Canyon Barry was a redshirt freshman at the College of Charleston when that happened. He was still two years away from even considering Florida, but led the Cougars in usage off the bench, and had his finest day yet as a collegian on their Senior Day, scoring 27 points and draining five threes in a loss to Delaware.
Justin Leon was a freshman at Shawnee Community College, finishing up an honorable mention All-American season at the JUCO level in which he averaged 15 points and six rebounds a night. On the same day Barry dropped 27, Leon had 16 points, four rebounds, two blocks, and two steals in a Shawnee win.
And Schuyler Rimmer was a freshman scholarship player at Stanford in 2013-14, after committing to and then decommitting from Florida in the waning years of the Billy Donovan era as a prep standout at Boone High School in Orlando. He played sparingly for the Cardinal that year — his 16 minutes against South Dakota State in non-conference play were more than he got as Stanford made an unlikely Sweet Sixteen run. But he was a ship passing in the night for both the ghosts of Florida’s past and present: Former Gator Cody Larson started every game for that South Dakota State team, and Stanford came within 10 points of seeing Florida in the Elite Eight of the 2014 NCAA Tournament.
Three years have gone by since, and only Hill has remained at Florida.
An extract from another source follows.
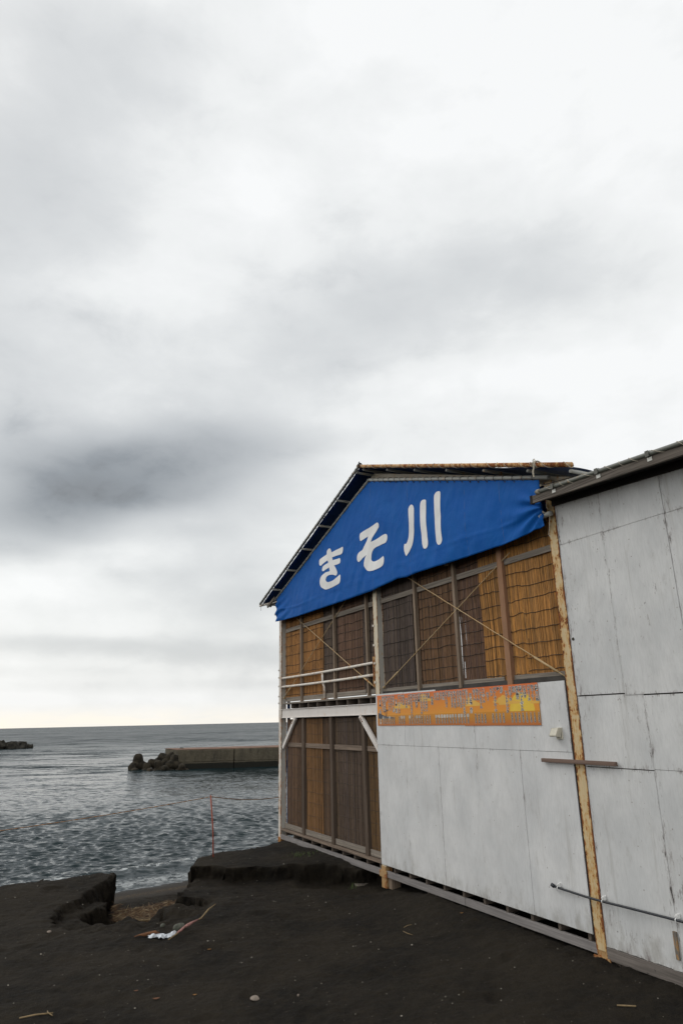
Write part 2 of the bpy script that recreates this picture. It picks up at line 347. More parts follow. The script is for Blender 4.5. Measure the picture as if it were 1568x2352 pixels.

Rimmer came before Donovan left, if only barely, and Leon and Barry have arrived as stop-gap solutions for Mike White as he has rapidly rebuilt the program that slid in Donovan’s final year in Gainesville.
This is not the cohesive, indomitable, incredible senior class that Florida feted in 2014. But in its own way, it has become every bit as integral to the Gators’ program, lifting it from the wrong side of the NCAA Tournament bubble to a position to get in and do damage this March.
Arkansas is a fine team, and likely an NCAA Tournament team, but the Gators led throughout their win over the Hogs in Fayetteville in December, and while both teams have improved since then, Florida has improved more — although the Gators will surely miss John Egbunu, who had 11 rebounds, six offensive, against an Arkansas front line that features fellow imposing Nigerian Moses Kingsley.
I can’t imagine this ragtag team losing on its Senior Night, though.